The contention that this is a proceeding to enforce the mortgage holds no merit. The deed of trust in this case provides only one process by which it can be enforced. Following a limited set of circumstances, the mortgagee may accelerate all of the unpaid debt to be immediately due, then hold a foreclosure sale of the property. There is no authorization whatsoever in the deed of trust allowing the mortgagee to file suit against the mortgagor or her estate. Neither is there any provision in the deed of trust extending its security *598interest to the proceeds from the sale of the property. A mortgage merely provides security for a debt. Eurengy v. Equitable Realty Corp., 341 Mo. 341, 107 S.W.2d 68, 71 (1937). The right to sue on the debt stems from the underlying note, not the deed of trust.

When Mortgage One failed to record this deed of trust, it became- invalid against anyone “except between the parties thereto, and such as have actual notice thereof.” Section 442.400. The effect of this recording statute is that “subsequent bona fide purchasers of realty with no actual notice of an unrecorded interest in that realty take free of that unrecorded interest.” Ortmeyer v. Bruemmer, 680 S.W.2d 384, 395 (Mo.App.1984). In effect, Mortgage One’s deed of trust terminated once the personal representative sold the property to a bona fide purchaser who had no notice of the deed of trust.

It is clear that Dorothy Ripley owed Mortgage One money and that this money was never paid. To counter this resulting unjust enrichment to her estate, the probate court granted Mortgage One an equitable lien on the proceeds from the sale of the real estate. An equitable lien is proper when the law fails to provide an adequate remedy and justice would suffer without equitable relief. Wilkinson, 393 S.W.2d at 542; Iota, 731 S.W.2d at 420. Under the majority’s holding, Mortgage One’s claim becomes a proceeding to enforce a lien, rather than a mortgage, and thereby fits within the exception to the claim period statute, which provides that “[n]othing in this section affects or prevents any action or proceeding to enforce any mortgage, pledge or other lien upon property of the estate.” Section 473.360.3 (emphasis added).
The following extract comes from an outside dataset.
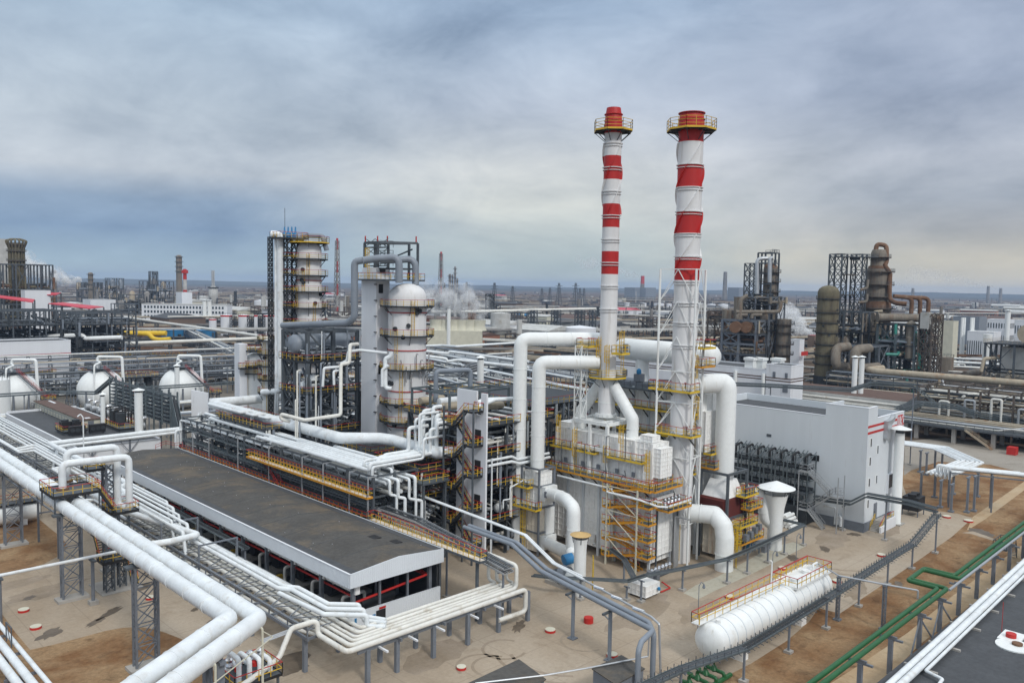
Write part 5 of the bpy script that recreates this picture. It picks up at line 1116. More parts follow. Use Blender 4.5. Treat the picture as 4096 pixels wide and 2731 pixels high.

An equitable hen is an inappropriate vehicle for enforcing the mere failure to repay money as agreed. Hahn v. Hahn, 297 S.W.2d 559, 565 (Mo.1957); Wilkinson, 393 S.W.2d at 542. Equitable liens can be granted only where there is no remedy provided by law. Wilkinson, 393 S.W.2d at 542; Iota, 731 S.W.2d at 420. Here, the

law provided two legal remedies, and Mortgage One failed to take advantage of either.

The first legal remedy was provided by the recording process. The majority correctly points out that the right to foreclose never ripened because neither the note nor the deed of trust was violated before the property was sold to a bona fide purchaser who had no notice of the deed of trust. Consequently, Mortgage One never had the opportunity to foreclose on the property-

Conversely, if the deed of trust was recorded, a title search would have revealed its existence and Mortgage One would have been paid at the closing. Mortgage One’s failure to be paid at the closing stems solely from its failure to record. Mortgage One’s own negligence deprived it of the normal benefits afforded a holder of a deed of trust who acts with ordinary diligence.

Mortgage One’s second legal remedy was to file a claim against the estate on the unpaid note within the six month time period after publication of letters. Mortgage One filed its claim almost three months after the deadline fixed by the statute. Having failed to take advantage of its two legal remedies, Mortgage One should not gain the benefit of an equitable hen. That the personal representative knew of the deed of trust or that the proceeds from the sale of the property remain in the estate should not override the principle that equity will not intervene when the law provides a remedy. Here, the law provided two remedies.

Under the majority’s holding, the Probate Code is powerless to limit the time in which a claim stemming from an unrecorded deed of trust can be brought against an estate so long as the personal representative knows the deed of trust exists. This contravenes the purpose of the six month claim period statute. I would reverse.